**Written problem:** Scan the entries below. List each line with "part".

(Excerpt from a dataset)

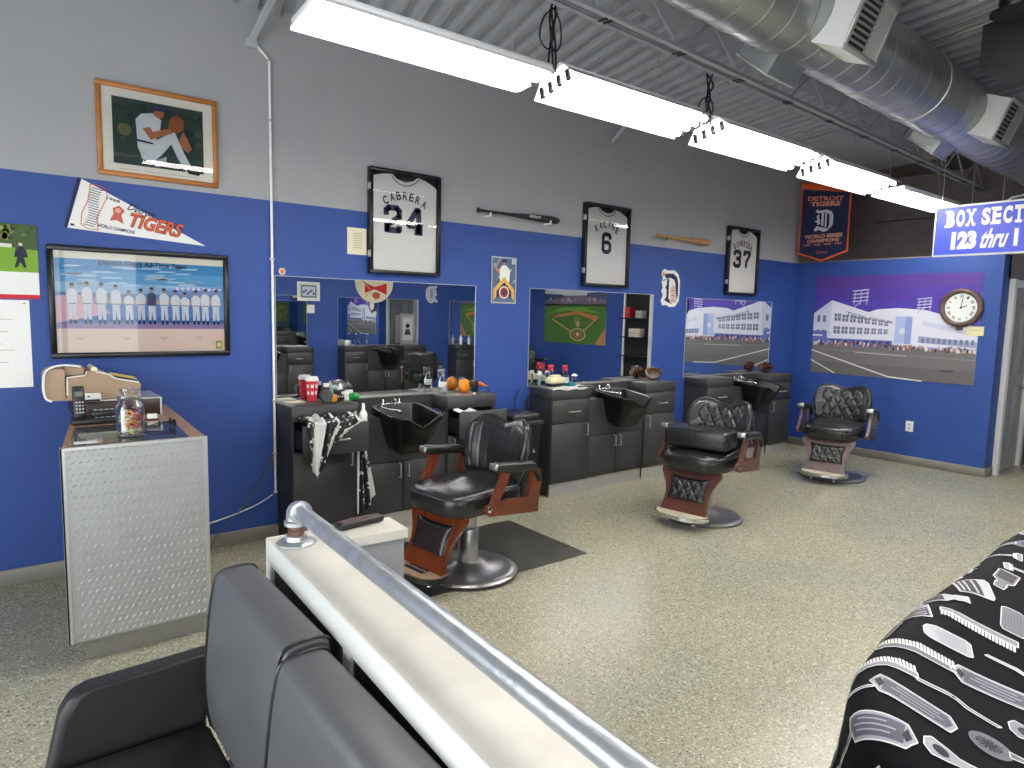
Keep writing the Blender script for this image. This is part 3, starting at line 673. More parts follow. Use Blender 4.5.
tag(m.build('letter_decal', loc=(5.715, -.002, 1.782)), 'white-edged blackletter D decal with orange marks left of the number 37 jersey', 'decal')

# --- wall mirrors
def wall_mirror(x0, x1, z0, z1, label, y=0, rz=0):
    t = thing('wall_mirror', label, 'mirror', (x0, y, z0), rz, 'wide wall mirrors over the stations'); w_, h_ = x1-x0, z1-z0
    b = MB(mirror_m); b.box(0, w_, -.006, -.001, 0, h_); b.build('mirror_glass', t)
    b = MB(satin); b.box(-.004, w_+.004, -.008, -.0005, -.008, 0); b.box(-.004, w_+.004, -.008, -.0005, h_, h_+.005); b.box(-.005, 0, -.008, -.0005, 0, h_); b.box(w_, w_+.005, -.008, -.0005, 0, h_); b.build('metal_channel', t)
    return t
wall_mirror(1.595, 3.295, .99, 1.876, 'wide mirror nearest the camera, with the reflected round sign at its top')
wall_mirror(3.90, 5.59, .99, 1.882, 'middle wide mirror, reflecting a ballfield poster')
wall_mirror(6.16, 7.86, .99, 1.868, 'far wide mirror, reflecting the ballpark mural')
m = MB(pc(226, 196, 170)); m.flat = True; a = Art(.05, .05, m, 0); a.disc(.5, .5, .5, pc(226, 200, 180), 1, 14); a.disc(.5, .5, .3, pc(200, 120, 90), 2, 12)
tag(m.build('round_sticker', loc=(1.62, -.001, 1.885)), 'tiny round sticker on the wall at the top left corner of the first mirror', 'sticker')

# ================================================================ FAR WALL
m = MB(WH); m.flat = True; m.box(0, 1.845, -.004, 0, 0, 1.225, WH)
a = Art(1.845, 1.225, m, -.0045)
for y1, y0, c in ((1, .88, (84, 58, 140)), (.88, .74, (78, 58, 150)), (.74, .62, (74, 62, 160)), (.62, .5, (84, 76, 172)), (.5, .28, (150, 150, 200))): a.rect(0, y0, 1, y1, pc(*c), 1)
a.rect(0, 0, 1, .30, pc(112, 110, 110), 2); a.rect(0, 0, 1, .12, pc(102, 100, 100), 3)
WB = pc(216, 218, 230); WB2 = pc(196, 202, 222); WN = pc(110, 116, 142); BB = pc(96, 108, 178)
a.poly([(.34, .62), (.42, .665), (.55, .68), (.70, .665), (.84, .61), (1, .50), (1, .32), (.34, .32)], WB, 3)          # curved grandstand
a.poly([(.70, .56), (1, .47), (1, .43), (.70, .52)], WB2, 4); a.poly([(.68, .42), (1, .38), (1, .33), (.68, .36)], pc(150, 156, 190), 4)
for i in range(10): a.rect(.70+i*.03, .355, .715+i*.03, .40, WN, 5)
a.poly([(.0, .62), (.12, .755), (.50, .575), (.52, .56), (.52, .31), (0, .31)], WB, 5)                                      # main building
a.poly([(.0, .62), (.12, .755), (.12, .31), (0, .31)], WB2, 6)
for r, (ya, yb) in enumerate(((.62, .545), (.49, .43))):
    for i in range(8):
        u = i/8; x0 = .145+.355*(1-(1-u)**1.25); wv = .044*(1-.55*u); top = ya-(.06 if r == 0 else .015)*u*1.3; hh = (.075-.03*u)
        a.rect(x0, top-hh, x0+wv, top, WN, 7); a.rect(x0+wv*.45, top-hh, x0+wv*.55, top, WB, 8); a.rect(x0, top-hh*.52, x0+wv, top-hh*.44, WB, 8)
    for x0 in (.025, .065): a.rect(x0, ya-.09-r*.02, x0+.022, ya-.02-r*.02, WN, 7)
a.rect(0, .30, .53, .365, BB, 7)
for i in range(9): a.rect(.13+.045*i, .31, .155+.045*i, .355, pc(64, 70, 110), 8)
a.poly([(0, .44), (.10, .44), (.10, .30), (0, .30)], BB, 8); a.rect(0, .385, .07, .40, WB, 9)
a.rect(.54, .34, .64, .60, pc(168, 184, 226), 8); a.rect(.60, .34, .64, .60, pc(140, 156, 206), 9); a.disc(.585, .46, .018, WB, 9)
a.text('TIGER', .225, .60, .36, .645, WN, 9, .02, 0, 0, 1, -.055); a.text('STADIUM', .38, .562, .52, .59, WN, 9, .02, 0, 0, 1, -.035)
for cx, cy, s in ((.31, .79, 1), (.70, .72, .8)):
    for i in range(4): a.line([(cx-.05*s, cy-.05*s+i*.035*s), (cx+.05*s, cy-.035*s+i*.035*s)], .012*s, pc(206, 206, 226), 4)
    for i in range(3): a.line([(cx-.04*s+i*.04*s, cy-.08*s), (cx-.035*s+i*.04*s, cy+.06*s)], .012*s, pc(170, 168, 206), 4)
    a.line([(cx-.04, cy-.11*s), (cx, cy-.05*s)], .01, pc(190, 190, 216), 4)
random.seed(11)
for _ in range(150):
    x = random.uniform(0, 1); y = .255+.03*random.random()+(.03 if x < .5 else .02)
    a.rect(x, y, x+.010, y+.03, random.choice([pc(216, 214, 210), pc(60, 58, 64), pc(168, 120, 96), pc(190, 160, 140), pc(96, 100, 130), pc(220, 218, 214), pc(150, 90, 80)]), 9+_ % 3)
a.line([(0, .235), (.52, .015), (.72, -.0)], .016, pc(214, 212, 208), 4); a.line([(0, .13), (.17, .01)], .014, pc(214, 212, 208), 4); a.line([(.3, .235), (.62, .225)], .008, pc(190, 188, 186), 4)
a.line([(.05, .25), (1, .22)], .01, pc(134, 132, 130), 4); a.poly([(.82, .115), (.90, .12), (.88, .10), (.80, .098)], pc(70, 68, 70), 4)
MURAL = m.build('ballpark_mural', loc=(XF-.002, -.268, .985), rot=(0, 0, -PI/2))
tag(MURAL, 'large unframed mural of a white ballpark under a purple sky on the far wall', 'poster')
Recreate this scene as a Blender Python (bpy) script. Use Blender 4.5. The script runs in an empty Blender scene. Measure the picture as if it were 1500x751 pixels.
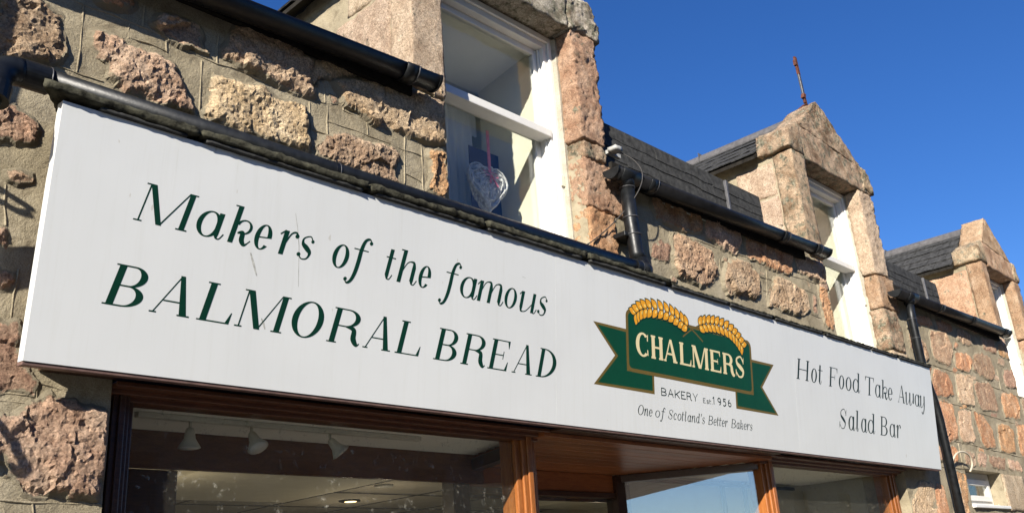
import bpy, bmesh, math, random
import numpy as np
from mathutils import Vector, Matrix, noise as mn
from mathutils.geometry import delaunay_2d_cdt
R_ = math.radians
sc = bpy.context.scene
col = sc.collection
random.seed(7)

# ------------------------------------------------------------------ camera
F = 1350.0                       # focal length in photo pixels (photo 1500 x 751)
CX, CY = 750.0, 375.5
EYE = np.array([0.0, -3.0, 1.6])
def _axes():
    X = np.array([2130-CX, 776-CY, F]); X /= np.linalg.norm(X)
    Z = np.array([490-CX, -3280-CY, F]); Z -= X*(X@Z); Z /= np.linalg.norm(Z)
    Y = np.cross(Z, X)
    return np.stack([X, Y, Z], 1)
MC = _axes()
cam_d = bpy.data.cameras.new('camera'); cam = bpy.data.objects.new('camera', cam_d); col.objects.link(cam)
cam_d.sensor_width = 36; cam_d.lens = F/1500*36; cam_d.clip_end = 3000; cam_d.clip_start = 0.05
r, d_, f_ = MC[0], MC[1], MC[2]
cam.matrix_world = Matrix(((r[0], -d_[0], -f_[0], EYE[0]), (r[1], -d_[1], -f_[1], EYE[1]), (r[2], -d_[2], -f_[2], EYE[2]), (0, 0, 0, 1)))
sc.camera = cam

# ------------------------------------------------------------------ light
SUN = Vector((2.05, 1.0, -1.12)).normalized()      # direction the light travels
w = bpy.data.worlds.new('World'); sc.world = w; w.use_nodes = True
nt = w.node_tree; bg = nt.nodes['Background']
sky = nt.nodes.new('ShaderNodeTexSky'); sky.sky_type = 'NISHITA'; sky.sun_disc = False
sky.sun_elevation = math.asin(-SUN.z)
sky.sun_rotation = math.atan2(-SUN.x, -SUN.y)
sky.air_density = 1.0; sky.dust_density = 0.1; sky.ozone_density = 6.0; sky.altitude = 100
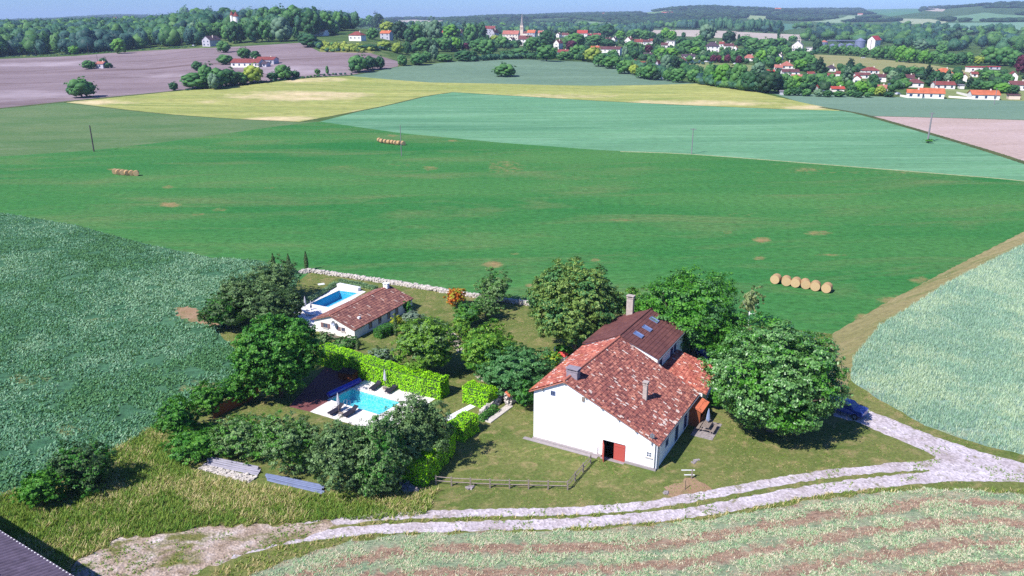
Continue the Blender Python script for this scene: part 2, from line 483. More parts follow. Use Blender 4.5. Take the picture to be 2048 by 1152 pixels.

**Exercise response:**
Keep writing the Blender script for this image. This is part 3, starting at line 673. More parts follow. Use Blender 4.5.
Continue the Blender Python script for this scene: part 2, from line 483. More parts follow. Use Blender 4.5. Take the picture to be 2048 by 1152 pixels.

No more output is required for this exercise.